While neither patriarchy nor misogynist attitudes are the prerogative of the West alone, Saxena argues that a lack of alternative narratives dangerously deepens the dualist split in the West. In contrast, her exposition of her own spiritual-symbolic context (Chapter 1, “Carving Kali”), highlights nonduality, immanence, paradoxical “pregnant nothingness,” and playful multiplicity as the hallmarks of the Divine Feminine as the Shakta goddess, be her name Kali, Durga, or Prajnaparamita of Buddhist Vajrayana tradition. These traits lend themselves to complexity, plurality, and flux, in contrast to the now much-maligned rigid separation between spirit and matter, which, as it becomes mapped onto other polarized airtight categories manifests in patriarchal chauvinism, racism, and gynophobia. Saxena expresses the hope that a more “balanced” metaphysic can give rise to a more ethical, ecologically and socially compassionate framework. She writes that an “emptying of perspectives is facilitated by the total Indic Tantric system,” and thus a sincere journey outside of one’s cultural and spiritual context involves a suspension of identities (24). Regardless of whether or not a total emptying of perspectives is possible, such a goal makes for a valuable dialogical tool.
Saxena’s search for the absent Mother God of the West begins in Greece, and, in fact, among pre-Christian Attic goddesses. While neither Christian nor Jewish, the Greek goddesses allow Saxena to access a particular layer of Western intellectual history which later adopts the Judeo-Christian paradigm as its main spiritual dogma. Tracing continuities in symbol, epithet, and iconography that persist from classical Greece into the later worship of the Virgin Mary, she examines ways in which Greek, and later Enlightenment patriarchal dualisms contributed to the erasure of the feminine from the realm of the divine (Chapter 3, “Matricide”). Of course, this is only one version of a “Western” genealogy (Saxena does not venture into Celtic or Slavic pre-Christian or pagan traditions, for example), but it serves as a case study of deconstructing popularly-accepted hegemonies.
No religion is defined exclusively by theologians, and in the latter part of the book Saxena turns to examine traces of the Divine Feminine in popular and mystic traditions, as these are often sites of resistance to institutionalized orthodoxy. Saxena examines three manifestations of the “Mother God”: the Theotokos, or Mother of God (called Parthena in Greece, as Athena once was); Mary Magdalene, who encompasses several converging figures from Gnostic Eve to the Black Madonna; and the Shekhinah, the hidden, indwelling presence of God in Jewish Kabbalist mysticism. The particulars of this journey of discovery will feel familiar to scholars of feminist spirituality, but Saxena’s almost dialogical movement between Western and Eastern symbol systems is a valuable contribution. In the chapter on “Shakti Shekhinah” Saxena presents perhaps her most sophisticated and detailed analysis, offering a systematic comparison of Shekhinah and the Indic Shakti. Drawing on the Deleuzian “plane of immanence”, Spinoza’s monism, and the writings of Gershom Scholem and Raphael Patai among others, she demonstrates the profound overlaps in the mystic and philosophical discourse around these figures, as well as in their associated symbolism.
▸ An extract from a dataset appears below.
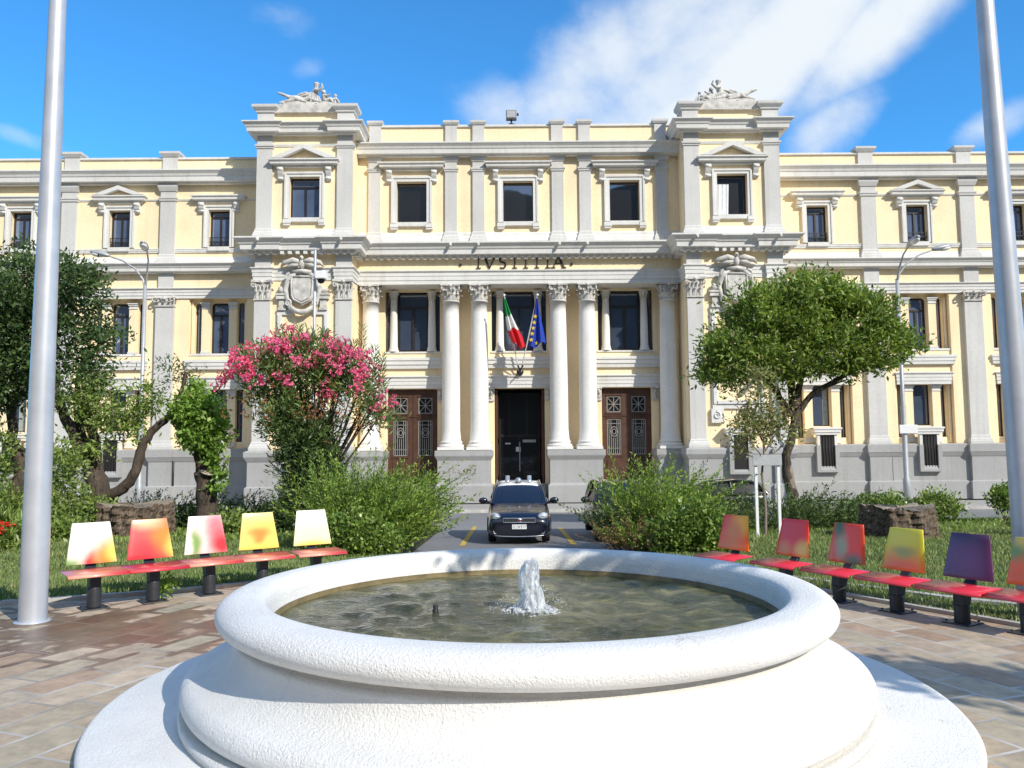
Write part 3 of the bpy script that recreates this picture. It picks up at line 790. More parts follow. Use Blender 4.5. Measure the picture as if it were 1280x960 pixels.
        ca.tube([(xc+t_*.1, y-.45, 12.95), (xc+t_*.45, y-.42, 13.02), (xc+t_*.95, y-.36, 12.92), (xc+t_*1.15, y-.30, 12.70)], [.12, .18, .13, .04], 7)       # spread wings
        ca.tube([(xc+t_*.15, y-.42, 12.8), (xc+t_*.5, y-.4, 12.78), (xc+t_*.9, y-.34, 12.66)], [.1, .14, .04], 6)
    sh = [(-.62, 12.25), (.62, 12.25), (.66, 11.9), (.62, 11.1), (.5, 10.85), (0, 10.6), (-.5, 10.85), (-.62, 11.1), (-.66, 11.9)]
    ca.prism([(xc+a, b) for a, b in sh], y-.34, y)
    inn = [(a*.74, 11.5+(b-11.5)*.76) for a, b in sh]
    rim = []
    ca.tube([(xc+a*.86, y-.36, 11.5+(b-11.5)*.88) for a, b in sh + sh[:1]], .06, 6)
    ca.prism([(xc+a, b) for a, b in inn], y-.40, y-.3)
    ca.tube([(xc-.6, y-.3, 10.55), (xc-.3, y-.36, 10.3), (xc, y-.38, 10.22), (xc+.3, y-.36, 10.3), (xc+.6, y-.3, 10.55)], [.1, .14, .16, .14, .1], 7)
    ca.tube([(xc-.5, y-.36, 12.38), (xc, y-.42, 12.46), (xc+.5, y-.36, 12.38)], .12, 7)
    ca.ball((xc, y-.46, 12.82), (.17, .15, .28), 9, 7); ca.ball((xc, y-.52, 13.14), (.12, .12, .13), 8, 6); ca.tube([(xc, y-.6, 13.14), (xc+.05, y-.74, 13.08)], [.05, .015], 5)
    part('coat_of_arms', ca, M['carve'])
    # basement window
    bx = 11.55 if s > 0 else -11.65
    y = YT-.32
    h2 = MB(); h2.box(bx-.55, bx-.38, y, YT+.17, 2.9, 3.55); h2.box(bx+.38, bx+.55, y, YT+.17, 2.9, 3.55)
    h2.sweep([(bx-.62, YT+.17), (bx-.62, y+.1), (bx+.62, y+.1), (bx+.62, YT+.17)], band_prof(3.55, 3.92, .22))
    k = MB(); k.box(bx-.60, bx-.38, y, YT, 1.5, 2.9); k.box(bx+.38, bx+.60, y, YT, 1.5, 2.9); k.prism([(y, 1.5), (y, 1.62), (y+.12, 1.86), (YT, 1.86), (YT, 1.5)], bx-.38, bx+.38, 0, 'x')
    fb = part('basement_window', MB().box(bx-.38, bx+.38, y+.06, y+.07, 1.6, 3.55), M['interior']); part('reveal', k, PL, fb)
    part('surround', h2, TR, fb)
for s in (-1, 1): tower(s)

# ---- the middle: upper storey
xi = 9.0
holes = [(c-.84, c+.84, 15.56, 17.9) for c in (-5.97, 0, 5.97)]
part('wall', MB().wall(-xi, xi, 12.05, 19.4, YU, holes, .3).box(-xi, xi, YU+.15, YU+.6, 19.95, 21.12), ST)
c = MB().sweep([(-xi, YU+.15), (xi, YU+.15)], [(0, 21.10), (.10, 21.12), (.10, 21.24), (0, 21.28)]); part('parapet_coping', c, TR)
for x in (-8.06, -3.76, -2.22, 2.22, 3.76, 8.06):
    q = MB(); w = .33; yy = YU-.14
    q.box(x-w, x+w, yy, YU+.05, 14.9, 19.35)
    q.sweep([(x-w, YU+.02), (x-w, yy), (x+w, yy), (x+w, YU+.02)], base_prof(14.32, 15.02, .16))
    q.sweep([(x-w, YU+.02), (x-w, yy), (x+w, yy), (x+w, YU+.02)], [(0, 18.42), (.05, 18.45), (.05, 18.52), (.09, 18.56), (.09, 18.66), (0, 18.68)])
    q.sweep([(x-w, YU+.02), (x-w, yy), (x+w, yy), (x+w, YU+.02)], [(0, 19.0), (.05, 19.02), (.12, 19.2), (.12, 19.34), (0, 19.36)])
    part('pilaster', q, GR)
    q = MB(); q.box(x-w, x+w, YU+.0, YU+.7, 19.98, 21.24)
    q.sweep([(x-w, YU+.7), (x-w, YU), (x+w, YU), (x+w, YU+.7)], [(0, 21.2), (.06, 21.22), (.12, 21.32), (.12, 21.44), (0, 21.47)])
    part('parapet_post', q, GR)
part('cornice', MB().sweep([(-xi, YU-.12), (xi, YU-.12)], cornice_prof(19.28, 19.98, .62)), TR)
part('base_course', MB().sweep([(-xi, YU), (xi, YU)], base_prof(14.25, 15.0, .17)), TR)
e = MB().sweep([(-xi, YU), (xi, YU)], cornice_prof(13.55, 14.30, .85)); dentils(e, -xi, xi, YU-.10, 13.42, 13.62, .24); part('cornice', e, TR)
for x in (-3.76, -2.22, 2.22, 3.76):
    b = MB(); b.ball((x, YU-.86, 14.1), (.10, .09, .13), 8, 5); b.ball((x, YU-.92, 14.05), .06, 6, 4); part('lion_head', b, M['carve'])
for x, g in ((-5.97, 'glass_dark'), (0, 'glass_dark'), (5.97, 'glass_dark')):
    f = window_frame(x, 15.56, 17.9, .84, YU+.28, 'dark', (M['frame2'], M[g]), sash=False, t=.05)
    surround(x, 15.56, 17.9, .84, YU, .3, f); hood(x, 18.52, 1.38, YU, f, ch=.7)
# entablature over the columns
e = MB().sweep([(-xi, YU+.1), (-xi, YU-.02), (xi, YU-.02), (xi, YU+.1)], arch_prof(12.05, 12.84, .22)); e.box(-xi, xi, YU-.01, YR, 12.05, 12.30)
part('architrave', e, TR)
# incised letters of the frieze
def letters():
    cur = [None]
    H_, z, y = .68, 12.93, YU-.03; t = .058
    def bar(x0, z0, x1, z1, w=t):
        mb = cur[0]
        d = Vector((x1-x0, 0, z1-z0)); n = Vector((-d.z, 0, d.x)).normalized()*w/2
        a, b = Vector((x0, 0, z0)), Vector((x1, 0, z1))
        q = [a+n, b+n, b-n, a-n]; mb.prism([(p.x, p.z) for p in q], y-.03, y+.02)
    def serif(x, zz, w=.26): cur[0].box(x-w/2, x+w/2, y-.028, y+.02, zz-.025, zz+.025)
    def I(x): bar(x, z, x, z+H_); serif(x, z+.02); serif(x, z+H_-.02)
    def V(x): bar(x-.30, z+H_, x, z, .11); bar(x, z, x+.30, z+H_, .06); serif(x-.30, z+H_-.02); serif(x+.30, z+H_-.02)
    def A(x): bar(x-.30, z, x, z+H_, .06); bar(x, z+H_, x+.30, z, .11); bar(x-.19, z+.26, x+.19, z+.26, .05); serif(x-.30, z+.02); serif(x+.30, z+.02)
    def T(x): bar(x, z, x, z+H_); bar(x-.31, z+H_-.04, x+.31, z+H_-.04, .075); bar(x-.31, z+H_-.12, x-.31, z+H_, .05); bar(x+.31, z+H_-.12, x+.31, z+H_, .05); serif(x, z+.02)
    def S(x):
        pts = []
        for k in range(23):
            u = k/22
            if u < .5: a = R(40)+u*2*R(230); cx, cz, r = 0, H_*.74, H_*.245
            else: a = R(90)-(u-.5)*2*R(230); cx, cz, r = 0, H_*.26, H_*.26
            pts.append((x+cx+math.cos(a)*r*.95, y-.01, z+cz+math.sin(a)*r))
        for p, q in zip(pts, pts[1:]): bar(p[0], p[2], q[0], q[2], .085)
    for ch, x in (('I', -2.24), ('V', -1.62), ('S', -.90), ('T', -.22), ('I', .40), ('T', 1.02), ('I', 1.62), ('A', 2.22)): cur[0] = MB(); {'I': I, 'V': V, 'S': S, 'T': T, 'A': A}[ch](x); part('letter', cur[0], M['bronze'])
    for x in (-3.25, 2.95): part('lozenge', MB().prism([(x-.09, z+.2), (x, z+.10), (x+.09, z+.2), (x, z+.3)], y-.03, y+.02), M['bronze'])
letters()
# ---- recessed entrance wall with doors and triple windows
dz0 = .95
DX = (-6.07, 0, 6.07)
holes = [(c-1.42, c+1.42, dz0, 6.33) for c in DX] + [(c-1.56, c+1.56, 8.46, 11.94) for c in DX]
part('recessed_wall', MB().wall(-xi, xi, .3, 12.1, YR, holes, .45), ST)
for s in (-1, 1): part('return_wall', MB().box(s*8.98-.01, s*8.98+.01, YT+1, YR, 2.6, 12.1), ST)
for c in DX:
    e = MB().sweep([(c-1.95, YR), (c+1.95, YR)], arch_prof(6.36, 7.06, .22)); part('lintel', e, TR)
    e = MB().sweep([(c-1.98, YR+.02), (c-1.98, YR), (c+1.98, YR), (c+1.98, YR+.02)], band_prof(7.48, 8.10, .28)); part('string_course', e, TR)
    for s in (-1, 1):
        q = MB(); a = c+s*1.62
        q.box(a-.17, a+.17, YR-.10, YR+.02, dz0, 5.6); part('door_jamb', q, ST)
        q = MB(); q.box(a-.19, a+.19, YR-.2, YR+.02, 5.6, 5.7); q.box(a-.17, a+.17, YR-.16, YR+.02, 5.7, 6.36); volute(q, (a-.02*s, YR-.2, 6.08), (-s*.3, -.95, 0), .16, .07); volute(q, (a, YR-.17, 5.8), (0, -1, 0), .09, .05)
        q.box(a-.22, a+.22, YR-.24, YR+.02, 6.27, 6.37); part('console', q, M['carve'])
    # triple window: middle light, two slits, two little columns
    f = window_frame(c, 8.46, 11.94, .90, YR+.40, 'dark', (M['frame'], M['glass']), transom=.26, t=.14)
    for s in (-1, 1):
        window_frame(c+s*1.38, 8.46, 11.94, .19, YR+.40, 'dark', (M['frame'], M['glass']), transom=.26, t=.05)
        q = MB(); x = c+s*1.09
        q.lathe([(.29, 0), (.29, .10), (.24, .16), (.26, .22), (.225, .28), (.22, 1.2), (.185, 2.95), (.20, 3.0), (.20, 3.05), (.17, 3.07), (.19, 3.3), (.27, 3.42), (.29, 3.44), (.29, 3.48)], 16, (x, YR+.14, 8.46))
        for k in range(8):
            an = 2*math.pi*k/8; acanthus(q, (x+math.cos(an)*.18, YR+.14+math.sin(an)*.18, 11.52), (math.cos(an), math.sin(an), 0), .3, .14, .16)
        o = part('small_column', q, CO, f)
    part('window_sill', MB().box(c-1.62, c+1.62, YR-.06, YR+.45, 8.36, 8.45), TR)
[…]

While at times Saxena’s journey may seem idiosyncratic and not representative of the traditions she claims to enter, it is well to remember that it is offered as a mythopoetic intervention, not as an exhaustive study. Indeed, the possibilities inherent in a system wherein the feminine is central to the conception of the sacred are startling. At the same time, Saxena does not advocate a simplistic and wholesale adoption of one tradition over another, and she speaks out repeatedly against the violence of proselytization. Instead, she identifies a spiritual-intellectual trend which is gathering momentum in various quarters, and offers a working vocabulary for its conceptualization. She links the resurgent interest in immanence, difference, chaos, and pre-Socratic metaphysics with an idea she refers to as “the Name of the Woman” (113). I choose to read it as slyly turning the expression cherchez la femme on its head, offering the sign of woman not merely as an essentialized category, but as a complex sign of a multiplicity, an interplay of fullness and emptiness, a creative ambiguity potentially resulting in a much-needed awakening.
Nika Kuchuk is a doctoral student in the Department of Religion at University of Toronto.